[start of Records provided]

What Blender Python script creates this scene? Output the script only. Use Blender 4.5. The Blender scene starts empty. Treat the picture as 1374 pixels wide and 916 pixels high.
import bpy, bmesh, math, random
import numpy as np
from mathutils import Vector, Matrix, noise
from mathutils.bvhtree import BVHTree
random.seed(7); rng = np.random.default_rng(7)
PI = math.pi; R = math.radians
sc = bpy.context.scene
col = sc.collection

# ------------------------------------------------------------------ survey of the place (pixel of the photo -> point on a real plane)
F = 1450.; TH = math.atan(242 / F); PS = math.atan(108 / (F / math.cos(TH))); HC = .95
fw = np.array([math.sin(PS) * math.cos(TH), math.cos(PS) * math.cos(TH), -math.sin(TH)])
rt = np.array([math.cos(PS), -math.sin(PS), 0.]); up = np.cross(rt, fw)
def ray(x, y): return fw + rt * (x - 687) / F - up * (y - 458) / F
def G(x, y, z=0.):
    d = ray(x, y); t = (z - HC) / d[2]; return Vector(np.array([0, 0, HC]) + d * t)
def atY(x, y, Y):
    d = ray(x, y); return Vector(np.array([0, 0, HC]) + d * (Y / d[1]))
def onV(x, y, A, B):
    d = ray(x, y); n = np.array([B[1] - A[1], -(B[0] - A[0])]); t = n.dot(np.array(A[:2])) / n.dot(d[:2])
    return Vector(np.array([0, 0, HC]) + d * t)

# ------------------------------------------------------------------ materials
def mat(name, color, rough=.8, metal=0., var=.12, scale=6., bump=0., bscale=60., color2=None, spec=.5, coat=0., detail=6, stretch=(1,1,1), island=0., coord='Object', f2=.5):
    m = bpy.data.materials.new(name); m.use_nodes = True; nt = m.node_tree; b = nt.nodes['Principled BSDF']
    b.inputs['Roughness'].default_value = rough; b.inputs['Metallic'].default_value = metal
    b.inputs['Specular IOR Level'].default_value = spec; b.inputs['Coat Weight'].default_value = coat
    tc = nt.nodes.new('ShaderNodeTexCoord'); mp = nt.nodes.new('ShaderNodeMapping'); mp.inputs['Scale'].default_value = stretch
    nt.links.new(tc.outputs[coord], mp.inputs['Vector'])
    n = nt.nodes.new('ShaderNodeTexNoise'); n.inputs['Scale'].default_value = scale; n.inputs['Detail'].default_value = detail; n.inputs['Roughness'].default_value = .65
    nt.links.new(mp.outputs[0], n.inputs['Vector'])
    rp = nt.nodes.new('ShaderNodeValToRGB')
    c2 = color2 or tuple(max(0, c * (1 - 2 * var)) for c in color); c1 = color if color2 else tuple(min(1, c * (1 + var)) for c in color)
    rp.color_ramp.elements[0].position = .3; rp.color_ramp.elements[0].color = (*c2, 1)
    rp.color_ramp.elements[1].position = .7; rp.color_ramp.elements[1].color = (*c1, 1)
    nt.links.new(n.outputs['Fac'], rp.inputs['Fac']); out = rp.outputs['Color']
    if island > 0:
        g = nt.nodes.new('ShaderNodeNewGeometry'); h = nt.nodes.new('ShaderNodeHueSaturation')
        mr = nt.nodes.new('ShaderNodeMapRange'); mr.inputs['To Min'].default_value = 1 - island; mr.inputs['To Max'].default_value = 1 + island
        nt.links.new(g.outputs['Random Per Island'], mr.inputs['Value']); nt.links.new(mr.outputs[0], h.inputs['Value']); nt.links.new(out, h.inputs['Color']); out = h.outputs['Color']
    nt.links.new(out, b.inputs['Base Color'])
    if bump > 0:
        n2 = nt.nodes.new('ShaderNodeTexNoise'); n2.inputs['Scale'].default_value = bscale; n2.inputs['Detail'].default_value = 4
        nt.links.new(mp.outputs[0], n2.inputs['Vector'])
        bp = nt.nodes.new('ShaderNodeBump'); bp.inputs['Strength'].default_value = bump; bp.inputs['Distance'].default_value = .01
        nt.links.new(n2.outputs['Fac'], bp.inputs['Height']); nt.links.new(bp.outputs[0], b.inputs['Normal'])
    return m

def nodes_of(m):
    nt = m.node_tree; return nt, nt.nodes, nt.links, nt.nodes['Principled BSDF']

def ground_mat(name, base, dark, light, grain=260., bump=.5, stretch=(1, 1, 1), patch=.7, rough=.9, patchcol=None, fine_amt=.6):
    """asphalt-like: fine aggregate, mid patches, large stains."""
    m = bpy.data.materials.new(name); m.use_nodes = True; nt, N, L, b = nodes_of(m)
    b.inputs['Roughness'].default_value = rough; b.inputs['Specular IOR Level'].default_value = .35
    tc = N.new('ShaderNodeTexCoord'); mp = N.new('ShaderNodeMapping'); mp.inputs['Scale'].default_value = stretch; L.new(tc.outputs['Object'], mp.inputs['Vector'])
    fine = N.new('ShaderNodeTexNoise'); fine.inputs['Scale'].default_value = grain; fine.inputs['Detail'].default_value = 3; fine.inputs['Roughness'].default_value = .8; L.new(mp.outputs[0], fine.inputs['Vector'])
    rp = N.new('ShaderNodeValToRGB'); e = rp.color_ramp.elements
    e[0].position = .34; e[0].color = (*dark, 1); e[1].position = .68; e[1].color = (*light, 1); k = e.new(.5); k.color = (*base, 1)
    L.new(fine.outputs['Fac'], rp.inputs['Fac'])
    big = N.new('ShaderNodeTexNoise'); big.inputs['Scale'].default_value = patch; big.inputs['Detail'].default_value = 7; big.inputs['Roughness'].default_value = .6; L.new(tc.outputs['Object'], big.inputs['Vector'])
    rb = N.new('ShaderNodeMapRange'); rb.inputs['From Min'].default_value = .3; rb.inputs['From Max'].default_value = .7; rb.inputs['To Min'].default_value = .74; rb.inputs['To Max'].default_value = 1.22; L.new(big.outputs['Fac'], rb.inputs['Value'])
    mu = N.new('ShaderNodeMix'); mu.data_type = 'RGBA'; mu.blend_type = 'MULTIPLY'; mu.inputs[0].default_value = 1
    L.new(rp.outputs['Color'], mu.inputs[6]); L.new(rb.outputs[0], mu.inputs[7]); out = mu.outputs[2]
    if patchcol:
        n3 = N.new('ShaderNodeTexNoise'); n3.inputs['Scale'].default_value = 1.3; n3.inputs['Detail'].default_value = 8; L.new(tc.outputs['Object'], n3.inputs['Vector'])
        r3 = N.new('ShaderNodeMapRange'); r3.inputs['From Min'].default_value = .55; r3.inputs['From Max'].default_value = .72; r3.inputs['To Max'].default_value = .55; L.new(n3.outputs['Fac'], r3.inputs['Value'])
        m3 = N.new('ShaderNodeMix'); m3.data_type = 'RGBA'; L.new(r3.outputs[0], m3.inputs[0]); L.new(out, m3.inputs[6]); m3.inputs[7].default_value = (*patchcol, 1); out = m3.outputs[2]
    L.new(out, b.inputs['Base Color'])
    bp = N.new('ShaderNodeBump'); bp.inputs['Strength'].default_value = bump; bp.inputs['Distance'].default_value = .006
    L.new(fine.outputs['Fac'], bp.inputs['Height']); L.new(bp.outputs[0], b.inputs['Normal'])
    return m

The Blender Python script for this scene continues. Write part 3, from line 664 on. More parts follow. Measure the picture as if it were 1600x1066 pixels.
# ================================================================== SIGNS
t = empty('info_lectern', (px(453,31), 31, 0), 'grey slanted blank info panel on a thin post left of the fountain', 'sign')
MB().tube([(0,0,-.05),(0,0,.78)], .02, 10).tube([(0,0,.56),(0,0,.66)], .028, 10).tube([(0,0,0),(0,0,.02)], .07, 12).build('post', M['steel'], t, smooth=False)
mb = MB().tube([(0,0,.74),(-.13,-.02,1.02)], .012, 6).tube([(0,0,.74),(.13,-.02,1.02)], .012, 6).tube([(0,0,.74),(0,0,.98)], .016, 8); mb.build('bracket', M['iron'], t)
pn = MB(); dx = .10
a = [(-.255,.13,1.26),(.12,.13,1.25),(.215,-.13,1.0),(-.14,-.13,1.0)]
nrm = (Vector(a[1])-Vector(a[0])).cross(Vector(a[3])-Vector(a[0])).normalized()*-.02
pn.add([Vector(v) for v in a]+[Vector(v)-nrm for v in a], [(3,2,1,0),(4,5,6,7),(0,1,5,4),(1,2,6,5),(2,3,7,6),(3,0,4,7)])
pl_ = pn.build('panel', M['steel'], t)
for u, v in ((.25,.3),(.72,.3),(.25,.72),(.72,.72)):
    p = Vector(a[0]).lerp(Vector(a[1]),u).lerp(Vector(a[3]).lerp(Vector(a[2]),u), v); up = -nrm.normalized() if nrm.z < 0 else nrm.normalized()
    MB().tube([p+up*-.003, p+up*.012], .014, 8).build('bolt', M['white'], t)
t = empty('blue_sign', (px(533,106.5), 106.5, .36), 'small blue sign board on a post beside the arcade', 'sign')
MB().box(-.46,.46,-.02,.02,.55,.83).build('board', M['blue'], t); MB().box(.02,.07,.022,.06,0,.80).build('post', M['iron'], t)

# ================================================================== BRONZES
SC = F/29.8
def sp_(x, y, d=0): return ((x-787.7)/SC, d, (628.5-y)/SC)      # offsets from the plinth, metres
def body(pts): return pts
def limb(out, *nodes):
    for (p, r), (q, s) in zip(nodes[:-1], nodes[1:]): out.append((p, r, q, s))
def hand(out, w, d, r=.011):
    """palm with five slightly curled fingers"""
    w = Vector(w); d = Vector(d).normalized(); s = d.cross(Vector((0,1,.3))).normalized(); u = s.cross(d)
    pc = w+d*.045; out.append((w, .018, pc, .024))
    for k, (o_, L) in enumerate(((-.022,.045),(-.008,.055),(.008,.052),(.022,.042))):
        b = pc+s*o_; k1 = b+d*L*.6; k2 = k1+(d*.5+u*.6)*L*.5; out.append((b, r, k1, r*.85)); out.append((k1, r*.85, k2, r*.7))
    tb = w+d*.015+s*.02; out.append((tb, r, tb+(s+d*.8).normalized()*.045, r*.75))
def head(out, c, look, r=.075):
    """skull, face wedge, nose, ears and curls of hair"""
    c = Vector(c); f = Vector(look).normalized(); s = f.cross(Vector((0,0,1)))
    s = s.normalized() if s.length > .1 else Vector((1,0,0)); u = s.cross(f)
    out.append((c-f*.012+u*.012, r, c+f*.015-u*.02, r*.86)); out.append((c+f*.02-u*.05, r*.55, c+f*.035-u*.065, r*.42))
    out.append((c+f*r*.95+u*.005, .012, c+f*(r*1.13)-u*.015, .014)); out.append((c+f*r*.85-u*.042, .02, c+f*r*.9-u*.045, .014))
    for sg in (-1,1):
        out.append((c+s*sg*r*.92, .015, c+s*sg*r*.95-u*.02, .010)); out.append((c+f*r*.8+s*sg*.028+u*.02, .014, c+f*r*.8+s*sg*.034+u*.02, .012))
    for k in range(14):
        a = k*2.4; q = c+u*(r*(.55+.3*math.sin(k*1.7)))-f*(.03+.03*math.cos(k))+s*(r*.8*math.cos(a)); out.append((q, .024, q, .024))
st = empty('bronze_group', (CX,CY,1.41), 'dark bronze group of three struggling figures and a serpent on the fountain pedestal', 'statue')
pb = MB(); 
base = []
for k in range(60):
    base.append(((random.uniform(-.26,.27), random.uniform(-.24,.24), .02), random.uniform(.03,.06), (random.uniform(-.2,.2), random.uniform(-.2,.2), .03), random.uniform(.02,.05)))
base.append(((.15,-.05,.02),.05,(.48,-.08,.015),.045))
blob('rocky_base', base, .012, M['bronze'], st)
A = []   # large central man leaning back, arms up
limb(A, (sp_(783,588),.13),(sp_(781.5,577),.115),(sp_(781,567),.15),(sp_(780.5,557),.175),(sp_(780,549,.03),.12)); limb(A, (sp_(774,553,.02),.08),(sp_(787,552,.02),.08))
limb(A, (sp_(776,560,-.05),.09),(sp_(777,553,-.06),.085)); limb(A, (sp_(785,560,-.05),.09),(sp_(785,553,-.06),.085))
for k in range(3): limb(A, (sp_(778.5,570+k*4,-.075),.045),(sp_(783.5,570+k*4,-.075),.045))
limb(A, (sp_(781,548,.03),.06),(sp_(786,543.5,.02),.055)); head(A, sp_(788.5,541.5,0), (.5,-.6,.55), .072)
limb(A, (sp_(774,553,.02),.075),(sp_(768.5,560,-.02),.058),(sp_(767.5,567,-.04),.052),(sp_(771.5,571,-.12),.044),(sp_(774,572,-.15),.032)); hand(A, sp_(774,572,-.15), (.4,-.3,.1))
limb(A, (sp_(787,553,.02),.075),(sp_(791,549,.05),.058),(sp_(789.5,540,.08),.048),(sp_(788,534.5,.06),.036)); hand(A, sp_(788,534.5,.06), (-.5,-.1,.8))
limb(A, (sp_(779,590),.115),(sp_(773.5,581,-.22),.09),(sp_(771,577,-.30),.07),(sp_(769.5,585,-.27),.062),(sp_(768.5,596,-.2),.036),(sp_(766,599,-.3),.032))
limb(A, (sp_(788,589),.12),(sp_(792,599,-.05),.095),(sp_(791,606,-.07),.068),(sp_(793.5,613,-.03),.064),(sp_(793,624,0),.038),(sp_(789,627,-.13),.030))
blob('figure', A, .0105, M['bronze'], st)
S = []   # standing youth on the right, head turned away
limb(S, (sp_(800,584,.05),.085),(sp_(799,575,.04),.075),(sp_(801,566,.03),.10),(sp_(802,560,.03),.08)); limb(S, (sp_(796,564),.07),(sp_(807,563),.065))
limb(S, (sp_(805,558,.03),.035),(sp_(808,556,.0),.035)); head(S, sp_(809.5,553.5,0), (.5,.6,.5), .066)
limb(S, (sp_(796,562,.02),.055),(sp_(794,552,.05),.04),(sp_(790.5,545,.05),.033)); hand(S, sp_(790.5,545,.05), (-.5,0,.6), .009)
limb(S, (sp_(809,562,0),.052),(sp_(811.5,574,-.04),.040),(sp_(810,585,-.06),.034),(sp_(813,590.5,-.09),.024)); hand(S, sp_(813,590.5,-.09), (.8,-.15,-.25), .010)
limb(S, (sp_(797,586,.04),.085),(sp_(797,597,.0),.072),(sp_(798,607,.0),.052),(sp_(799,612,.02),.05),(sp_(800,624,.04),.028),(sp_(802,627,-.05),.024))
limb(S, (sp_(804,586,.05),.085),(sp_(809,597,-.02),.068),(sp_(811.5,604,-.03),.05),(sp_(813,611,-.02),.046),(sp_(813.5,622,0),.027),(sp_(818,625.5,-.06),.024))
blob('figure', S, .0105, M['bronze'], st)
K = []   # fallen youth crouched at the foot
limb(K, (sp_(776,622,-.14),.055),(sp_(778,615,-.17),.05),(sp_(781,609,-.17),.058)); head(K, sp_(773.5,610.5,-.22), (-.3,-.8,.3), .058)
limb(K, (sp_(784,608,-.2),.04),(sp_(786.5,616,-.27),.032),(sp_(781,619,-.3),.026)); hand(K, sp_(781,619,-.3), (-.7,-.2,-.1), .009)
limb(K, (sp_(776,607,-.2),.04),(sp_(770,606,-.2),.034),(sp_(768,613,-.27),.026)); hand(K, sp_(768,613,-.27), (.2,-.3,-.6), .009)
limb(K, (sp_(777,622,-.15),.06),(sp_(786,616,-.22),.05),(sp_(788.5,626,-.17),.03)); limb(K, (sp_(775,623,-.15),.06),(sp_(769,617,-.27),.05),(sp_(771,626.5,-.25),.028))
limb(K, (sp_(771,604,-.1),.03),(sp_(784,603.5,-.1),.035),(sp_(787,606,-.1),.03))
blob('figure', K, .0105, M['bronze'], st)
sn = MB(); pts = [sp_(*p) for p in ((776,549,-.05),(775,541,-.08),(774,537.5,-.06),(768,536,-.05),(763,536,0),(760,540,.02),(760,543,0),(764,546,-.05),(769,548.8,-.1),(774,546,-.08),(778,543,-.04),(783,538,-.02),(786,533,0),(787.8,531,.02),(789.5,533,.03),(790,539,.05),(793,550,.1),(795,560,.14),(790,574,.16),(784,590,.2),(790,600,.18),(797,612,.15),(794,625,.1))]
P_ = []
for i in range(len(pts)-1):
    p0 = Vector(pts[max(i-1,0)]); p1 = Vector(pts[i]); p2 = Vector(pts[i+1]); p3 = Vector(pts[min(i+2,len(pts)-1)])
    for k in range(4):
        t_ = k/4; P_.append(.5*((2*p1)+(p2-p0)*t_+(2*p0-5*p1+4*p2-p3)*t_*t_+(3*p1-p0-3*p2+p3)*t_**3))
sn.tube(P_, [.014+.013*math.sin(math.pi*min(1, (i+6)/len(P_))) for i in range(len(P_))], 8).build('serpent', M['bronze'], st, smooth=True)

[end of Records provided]

What is asked — All lines in the listing above from the line containing "The Blender Python" to the line containing "MB().box(.02,.07,.022,.06,0,.80).build('post', M['iron'], t)", inclusive, should be retyped exactly; no other lines should appear.

Reply —
The Blender Python script for this scene continues. Write part 3, from line 664 on. More parts follow. Measure the picture as if it were 1600x1066 pixels.
# ================================================================== SIGNS
t = empty('info_lectern', (px(453,31), 31, 0), 'grey slanted blank info panel on a thin post left of the fountain', 'sign')
MB().tube([(0,0,-.05),(0,0,.78)], .02, 10).tube([(0,0,.56),(0,0,.66)], .028, 10).tube([(0,0,0),(0,0,.02)], .07, 12).build('post', M['steel'], t, smooth=False)
mb = MB().tube([(0,0,.74),(-.13,-.02,1.02)], .012, 6).tube([(0,0,.74),(.13,-.02,1.02)], .012, 6).tube([(0,0,.74),(0,0,.98)], .016, 8); mb.build('bracket', M['iron'], t)
pn = MB(); dx = .10
a = [(-.255,.13,1.26),(.12,.13,1.25),(.215,-.13,1.0),(-.14,-.13,1.0)]
nrm = (Vector(a[1])-Vector(a[0])).cross(Vector(a[3])-Vector(a[0])).normalized()*-.02
pn.add([Vector(v) for v in a]+[Vector(v)-nrm for v in a], [(3,2,1,0),(4,5,6,7),(0,1,5,4),(1,2,6,5),(2,3,7,6),(3,0,4,7)])
pl_ = pn.build('panel', M['steel'], t)
for u, v in ((.25,.3),(.72,.3),(.25,.72),(.72,.72)):
    p = Vector(a[0]).lerp(Vector(a[1]),u).lerp(Vector(a[3]).lerp(Vector(a[2]),u), v); up = -nrm.normalized() if nrm.z < 0 else nrm.normalized()
    MB().tube([p+up*-.003, p+up*.012], .014, 8).build('bolt', M['white'], t)
t = empty('blue_sign', (px(533,106.5), 106.5, .36), 'small blue sign board on a post beside the arcade', 'sign')
MB().box(-.46,.46,-.02,.02,.55,.83).build('board', M['blue'], t); MB().box(.02,.07,.022,.06,0,.80).build('post', M['iron'], t)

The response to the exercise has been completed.